The lawyers—and any high school student who didn’t sleep through his logic class—are right to be astonished. The appellate court’s “argument” (my euphemism quotes this time) that saying nothing means cannot sue is textbook logic failure. The lawmakers’ silence means nothing other than that they said nothing. The appellate court’s claim otherwise is the court’s putting words into the lawmakers’ mouths the judges have no way of knowing belong there—unless the judges are claiming heretofore unheard of powers of mind reading.

A Thought on VMI

The Progressive-Democrat-led government of Virginia is moving toward taking Virginia Military Institute fully and solely under State control, the better to inflict implement DEI characteristics in the Institute management and teachings. VMI has long been a source of quality military officers, in addition to the several Military Academies. That seems about to change.

Here’s Assistant SecDef for Public Affairs, Sean Parnell, on the potential:

For generations, the unique military environment at VMI has made the Institute a vital source of commissioned officers for the Armed Forces.
The stability of this proven leadership pipeline is a matter of direct national security interest and any action that could disrupt the ecosystem requires our full attention. DoW reserves the right to take extraordinary measures to protect the integrity of VMI and our commitment to the cadets and midshipmen currently training there remains steadfast.

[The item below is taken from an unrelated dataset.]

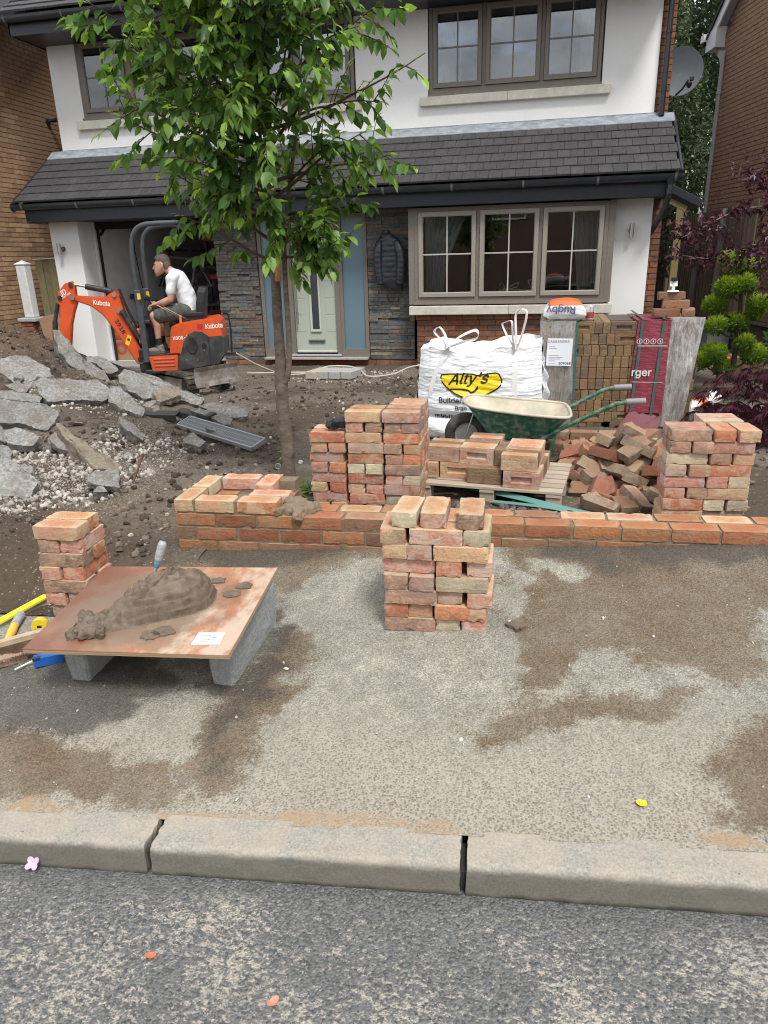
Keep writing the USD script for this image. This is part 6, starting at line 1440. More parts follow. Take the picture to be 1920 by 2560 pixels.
# ---------------------------------------------------------------- the operator
def body_skin(bones, lvl=0.012, it=10):
    """One continuous skin: every bone is the hull of the spheres at its joints, all joined and smoothed."""
    import manifold3d as mf
    acc = None
    for chain in bones:
        sp = []
        for p, r in chain:
            rr = np.broadcast_to(np.asarray(r, float), (3,))
            sp.append(mf.Manifold.sphere(1.0, 24).scale(tuple(float(q) for q in rr)).translate(tuple(float(q) for q in p)))
        for a, b in zip(sp[:-1], sp[1:]):
            h = mf.Manifold.batch_hull([a, b]); acc = h if acc is None else acc + h
    m = acc.refine_to_length(lvl).to_mesh(); tm = trimesh.Trimesh(m.vert_properties[:, :3], m.tri_verts)
    trimesh.smoothing.filter_taubin(tm, iterations=it)
    return np.array(tm.vertices), np.array(tm.faces)


SKIN = speck_mat('skin', (0.42, 0.215, 0.15), (0.52, 0.29, 0.21), 14, 0.5, 0.05, 0.002, spec=0.4)
TEE = speck_mat('white_tee', (0.62, 0.63, 0.65), (0.70, 0.71, 0.72), 10, 0.9, 0.25, 0.006, spec=0.15)
SHORT = speck_mat('grey_shorts', (0.060, 0.062, 0.058), (0.105, 0.105, 0.098), 16, 0.95, 0.35, 0.008, spec=0.1)
YM = 8.53
def J(x, z, y=YM): return np.array([x, y, z])
man = thing('person', 'person in white t-shirt and grey shorts seated at the excavator levers', 'person')
swung(man)
bones = [
 [(J(-4.30, 1.06), (0.13, 0.15, 0.12)), (J(-4.32, 1.20), (0.115, 0.15, 0.12)), (J(-4.39, 1.36), (0.11, 0.165, 0.10)), (J(-4.45, 1.43), (0.07, 0.10, 0.06))],
 [(J(-4.46, 1.44), 0.062), (J(-4.545, 1.50), 0.056)],
 [(J(-4.585, 1.575), (0.092, 0.074, 0.085)), (J(-4.62, 1.525), (0.085, 0.070, 0.085)), (J(-4.665, 1.465), (0.050, 0.050, 0.05))],
]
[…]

The most effective “extraordinary measure” and one that would protect our officer corps from the pollution of DEI is this. Stop accepting VIM graduates into the officer corps if the State enacts its bill to bring the school fully and solely under State control. VMI graduates under the State’s planned control would no longer meet the training requirements for commissioning. Require all VMI graduates after the Class of 2025 who wish to become American military officers to undergo officer training from scratch through any of the other officer training programs, which include ROTC, OCS/OTS, any of our Military Academies.